Scan the lines and state how many carry "scene". Leave out everything but the number.

--- Begin ---

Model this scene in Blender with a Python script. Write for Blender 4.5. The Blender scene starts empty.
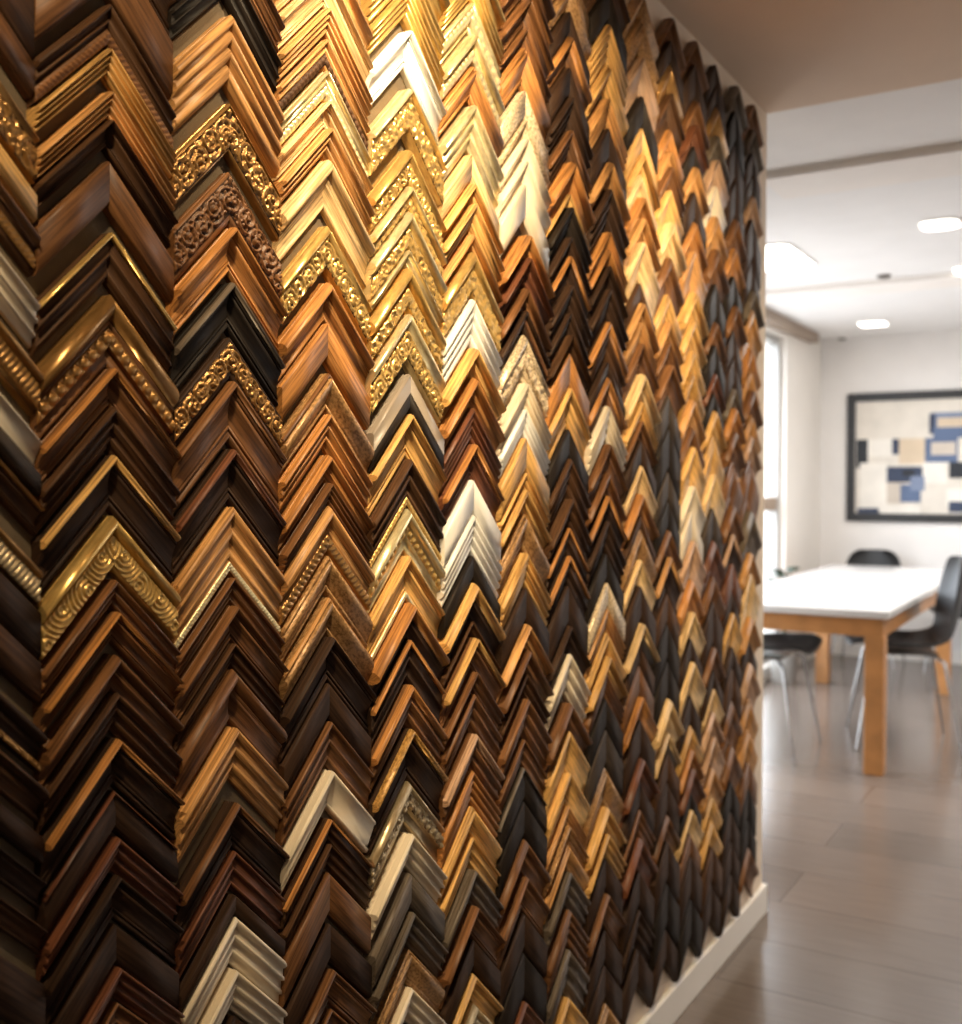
import bpy, math, random
from mathutils import Vector, noise
random.seed(7)
C = bpy.context.scene
COL = C.collection
# ------------------------------------------------------------------ camera
F = 1061.0; CX = 481.0; CY = 512.0
D = 0.90; EYE = 1.305
TH = math.radians(31.1); TILT = math.atan(27.0 / F)
fw = Vector((-math.sin(TH) * math.cos(TILT), math.cos(TH) * math.cos(TILT), -math.sin(TILT)))
rt = Vector((math.cos(TH), math.sin(TH), 0))
up = rt.cross(fw)
EYEP = Vector((D, 0, EYE))
cam = bpy.data.cameras.new('camera'); camo = bpy.data.objects.new('camera', cam); COL.objects.link(camo)
cam.sensor_fit = 'VERTICAL'; cam.sensor_height = 24.0; cam.lens = 24.0 * F / 1024.0
camo.location = EYEP; camo.rotation_euler = fw.to_track_quat('-Z', 'Y').to_euler()
cam.clip_start = 0.02
cam.dof.use_dof = True; cam.dof.focus_distance = 1.38
cam.dof.aperture_fstop = (cam.lens / 1000.0) / 0.0095
C.camera = camo
def ray(px, py): return (fw * F + rt * (px - CX) - up * (py - CY)).normalized()
def hit(px, py, axis, val):
    r = ray(px, py); t = (val - EYEP[axis]) / r[axis]; return EYEP + r * t
def z_at(X, Y, py):      # height whose image row is py above the point (X, Y)
    k = -(py - CY) / F
    d = Vector((X, Y, 0)) - Vector((EYEP.x, EYEP.y, 0))
    # (d.up + dz*up.z) = k * (d.fw + dz*fw.z)
    dz = (k * d.dot(fw) - d.dot(up)) / (up.z - k * fw.z)
    return EYE + dz
# ------------------------------------------------------------------ helpers
def srgb(r, g, b):
    f = lambda c: (c / 255 / 12.92) if c <= 10 else ((c / 255 + .055) / 1.055) ** 2.4
    return (f(r), f(g), f(b), 1)
def tag(o, label=None, cat=None, group=None, kind=None):
    if label: o['label'] = label
    if cat: o['category'] = cat
    if group: o['group'] = group
    if kind: o['kind'] = kind
    return o
def empty(name, loc, rz=0):
    o = bpy.data.objects.new(name, None); COL.objects.link(o); o.location = loc; o.rotation_euler[2] = rz
    o.empty_display_size = .05
    return o
def mesh(name, verts, faces, mats, parent=None, mi=None, smooth=False, uvs=None):
    me = bpy.data.meshes.new(name); me.from_pydata([tuple(v) for v in verts], [], faces)
    for m in mats: me.materials.append(m)
    if mi: me.polygons.foreach_set('material_index', mi)
    if smooth is True: me.polygons.foreach_set('use_smooth', [True] * len(me.polygons))
    elif smooth: me.polygons.foreach_set('use_smooth', smooth)
    if uvs:
        l = me.uv_layers.new(name='UVMap')
        for lp in me.loops: l.data[lp.index].uv = uvs[lp.vertex_index]
    me.update()
    o = bpy.data.objects.new(name, me); COL.objects.link(o); o.parent = parent
    return o
class MB:
    def __init__(s): s.v = []; s.f = []; s.m = []
    def box(s, a, b, m=0):
        n = len(s.v); x0, y0, z0 = a; x1, y1, z1 = b
        s.v += [(x0,y0,z0),(x1,y0,z0),(x1,y1,z0),(x0,y1,z0),(x0,y0,z1),(x1,y0,z1),(x1,y1,z1),(x0,y1,z1)]
        s.f += [tuple(n+i for i in q) for q in ((0,3,2,1),(4,5,6,7),(0,1,5,4),(1,2,6,5),(2,3,7,6),(3,0,4,7))]
        s.m += [m] * 6
        return s
    def tube(s, pts, rads, n=10, m=0):
        base = len(s.v); pts = [Vector(p) for p in pts]
        for i, p in enumerate(pts):
            d = (pts[min(i+1, len(pts)-1)] - pts[max(i-1, 0)]).normalized()
            a = d.orthogonal().normalized() if abs(d.z) > .99 else d.cross(Vector((0,0,1))).normalized()
            b = d.cross(a)
            for k in range(n):
                t = 2*math.pi*k/n; s.v.append(tuple(p + (a*math.cos(t) + b*math.sin(t))*rads[i]))
        for i in range(len(pts)-1):
            for k in range(n):
                s.f.append((base+i*n+k, base+i*n+(k+1)%n, base+(i+1)*n+(k+1)%n, base+(i+1)*n+k)); s.m.append(m)
        s.f.append(tuple(base+k for k in range(n))[::-1]); s.m.append(m)
        s.f.append(tuple(base+(len(pts)-1)*n+k for k in range(n))); s.m.append(m)
        return s
    def build(s, name, mats, parent=None, bevel=0, smooth=False):
        o = mesh(name, s.v, s.f, mats if isinstance(mats, list) else [mats], parent, s.m, smooth)
        if bevel:
            b = o.modifiers.new('bevel', 'BEVEL'); b.width = bevel; b.segments = 3; b.limit_method = 'ANGLE'
        return o
# ------------------------------------------------------------------ materials
def new_mat(name):
    m = bpy.data.materials.new(name); m.use_nodes = True
    nt = m.node_tree; return m, nt, nt.nodes['Principled BSDF']
def simple(name, rgb, rough=.6, metal=0, noise_amt=.08, nscale=6, bump=0, bscale=80, spec=.5):
    m, nt, p = new_mat(name); c = srgb(*rgb)
    p.inputs['Roughness'].default_value = rough; p.inputs['Metallic'].default_value = metal
    p.inputs['Specular IOR Level'].default_value = spec
    tc = nt.nodes.new('ShaderNodeTexCoord')
    n = nt.nodes.new('ShaderNodeTexNoise'); n.inputs['Scale'].default_value = nscale; n.inputs['Detail'].default_value = 4
    nt.links.new(tc.outputs['Object'], n.inputs['Vector'])
    r = nt.nodes.new('ShaderNodeValToRGB')
    r.color_ramp.elements[0].position = .3; r.color_ramp.elements[1].position = .7
    r.color_ramp.elements[0].color = tuple(x*(1-noise_amt) for x in c[:3]) + (1,)
    r.color_ramp.elements[1].color = tuple(min(1, x*(1+noise_amt)) for x in c[:3]) + (1,)
    nt.links.new(n.outputs['Fac'], r.inputs['Fac']); nt.links.new(r.outputs['Color'], p.inputs['Base Color'])
    if bump:
        b = nt.nodes.new('ShaderNodeBump'); b.inputs['Strength'].default_value = bump; b.inputs['Distance'].default_value = .002
        n2 = nt.nodes.new('ShaderNodeTexNoise'); n2.inputs['Scale'].default_value = bscale
        nt.links.new(tc.outputs['Object'], n2.inputs['Vector'])
        nt.links.new(n2.outputs['Fac'], b.inputs['Height']); nt.links.new(b.outputs['Normal'], p.inputs['Normal'])
    return m
def emit(name, rgb, s):
    m, nt, p = new_mat(name); p.inputs['Base Color'].default_value = srgb(*rgb)
    p.inputs['Emission Color'].default_value = srgb(*rgb); p.inputs['Emission Strength'].default_value = s
    return m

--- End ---

**Task answer:** 2